Construtores de alguns dos mais antigos e misteriosos com­ple­xos ur­ba­nos da história humana, tais co­mo os de Harappa e Mohenjo-Daro, ­mais tar­de fo­ram re­du­zi­dos também à con­di­ção de es­cra­vos e co­lo­ca­dos no ­mais bai­xo pa­ta­mar do sis­te­ma de cas­tas ins­ti­tuí­do pe­los aria­nos. Até 1951, o rei (Nizam) de Haiderabad man­te­ve uma guar­da de­no­mi­na­da “ca­va­la­ria afri­ca­na”. E es­sa re­gião (a zo­na de Siddi Risala de onde provém as fotos que abrem nosso artigo. Veja em http://www.kamat.com/kalranga/people/) con­ser­va, na cultura musical, na dança e no uso de pa­la­vras da lín­gua suaí­le, for­tes tra­ços cul­tu­rais afri­ca­nos. Pes­qui­sas re­cen­tes des­co­bri­ram a exis­tên­cia de co­mu­ni­da­des ­afro-in­dia­nas em Karna­kata, Gujarat e Anhara Pradesh, onde ­seus mem­bros se au­to­de­no­mi­nam “afri­­ca­nos” (con­for­me The African Dias­po­ra in India, 1989).

Mas muitos podem perguntar: o que este texto tem a ver com a introdução? Aqui talvez esteja o paralelo existente entre as “Umbandas Africanistas” e as Nações Africanas dos Candomblés brasileiros, com seus mistérios milenares de 10.000 anos atrás e a “Umbanda Esotérica” de muitos fundamentos indianos, remontando a datas bem anteriores, de períodos míticos e pré-históricos. As origens são as mesmas e as conexões evidentes. Por isso o atabaque, Ifá e Orixá, chacra e reencarnação pertencem tanto a uma corrente quanto à outra em suas questões metafísicas mais profundas. Basta saber olhar.

P.S. – Já ia esquecendo: é claro que não veremos nenhum negro indiano na novela da globo, assim como muitos não querem que a África exista dentro da Umbanda e que a Umbanda tenha raízes com a Índia.

Ayan Irê Ô!
William de Ayrá (Obashanan)

8 comments:

Assunção said...

Prezados amigos:

estou sempre aprendendo com as notícias postadas. Grande abraço, Luiz Assunção - UFRN

Reginaldo said...

Muito bom esse seu blogue! É uma referência para todos os estudiosos da História dos cultos brasileiros, acadêmicos ou não!
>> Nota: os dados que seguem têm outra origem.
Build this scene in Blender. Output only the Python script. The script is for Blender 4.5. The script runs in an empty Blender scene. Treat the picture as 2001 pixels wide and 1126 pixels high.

Estaremos sempre com vocês!

Assunção said...

Amigo, o cd da jurema saiu sim. Enviei para a FTU, mas gostaria de encaminhar um para vc. Mando para onde?
Grande abraço,
Luiz

Yan Kaô (Obashanan) said...

Luiz, pode nos mandar seu email? Aí mandamos prá você o endereço para você nos enviar o cd.

Obrigado!

Rafa said...

Muito interessate este artigo, no mínimo educativo e esclarecerdor, no máximo, bonito de profunda sabedoria. É necessário trabalhar- se para derrubar ou desfazer alguns estigmas para que possamos caminhar para uma unidade espiritual, não no sentido de unir religiões, mas no intuito de podermos dialogar em algumas frentes sem que estes dialogo seja agressivo. Acredito que seu artigo caminha neste sentido... talvez.

Gostei muito,
abraço!

Yan Kaô (Obashanan) said...

Pois é Rafa. Eu, particularmente, costumo dizer que não há como unir as reigiões e não se deve fazer isso, pois cada uma possui sua particularidade e peculiaridade que atinga as almas humanas que nelas militam. Religiosidade é uma coisa, espiritualidade é outra. Espírito, este sim, é unido pela sua própria origem, e este reflexo que deve permear o ESPÍRITO das religiões, filosofias, artes e ciências, ou seja, ambicionar uma unidade perdida para que sempre tenhamos a visão da totalidade e não do parcial das atividades humanas.

Um abraço e volte sempre!

P.S. Hei, fique nosso seguidor na tabela aí do lado, mano!!

Anonymous said...

Parabéns pelo selo!
Quando decidimos o que queremos fazer sempre conseguimos...
Sucesso!

Yan Kaô (Obashanan) said...

Obrigado, anönimo... mas... falo com quem, mesmo???